Crucially, StepIn unlocks viable, sustainable socio-economic models operating within immediate social environments. It moves decisively beyond the predatory, attention-based economy of behavioral advertising. Instead, StepIn facilitates value circulation within communities – supporting local initiatives, enabling microtransactions for trusted content/services, and fostering reputation-based economies. The platform enhances technical resilience through its distributed architecture and mandates radical transparency in algorithmic processes and data usage. StepIn offers a concrete, ethical alternative actively rebuilding trust and restoring genuine value to the digital public sphere.

We will detail StepIn’s innovative business model, which aligns platform incentives with user well-being and community health, proving that ethical design can be economically sustainable. This model leverages the platform’s unique capabilities for context-aware services and trusted local commerce, moving away from surveillance capitalism.

We argue that the transformation StepIn represents is both technologically essential and socio-economically imperative. It provides the robust, human-centered foundation necessary not only for rectifying the failures of the current digital landscape but also for responsibly integrating and harnessing emerging future technologies – from advanced AI assistants operating with user consent to immersive spatial computing experiences grounded in real community needs.

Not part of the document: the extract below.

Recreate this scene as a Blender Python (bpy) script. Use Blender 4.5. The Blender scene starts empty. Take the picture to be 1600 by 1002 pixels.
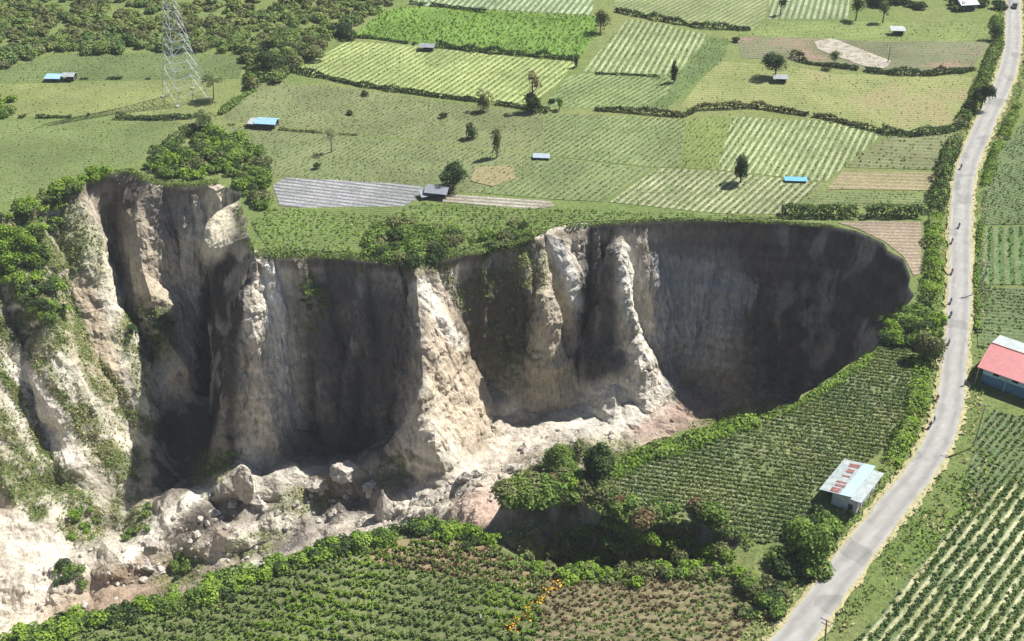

Prof. Dr.-Ing. habil. Dr. h.c. Herwig Unger (*1966) received his PhD with a work on Petri Net transformation in 1994 from the Technical University of Ilmenau and his doctorate (habilitation) with a work on a fully decentralised web operating systems from the University of Rostock in 2000. Since 2006, he is a full professor at the FernUniversität in Hagen and the head of the Department of Communication Networks. In 2019, he obtained honorary PhD in Information Technology from the King Mongkut’s University of Technology in North Bangkok (Thailand). His research interests are in decentralised systems and self-organization, natural language processing, Big Data as well as large scale simulations. He has published more than 180 publications in refereed journals and conferences, published or edited more than 40 books and gave over 35 invited talks and lectures in over 15 countries. Beside various industrial cooperations, e.g. with Airbus Industries, he has been a guest researcher/professor at the ICSI Berkeley, University of Leipzig, Universitè de Montreal (Canada), Universidad de Guadalajara (Mexico), Okayama University (Japan) and the King Mongkut’s University of Technology North Bangkok.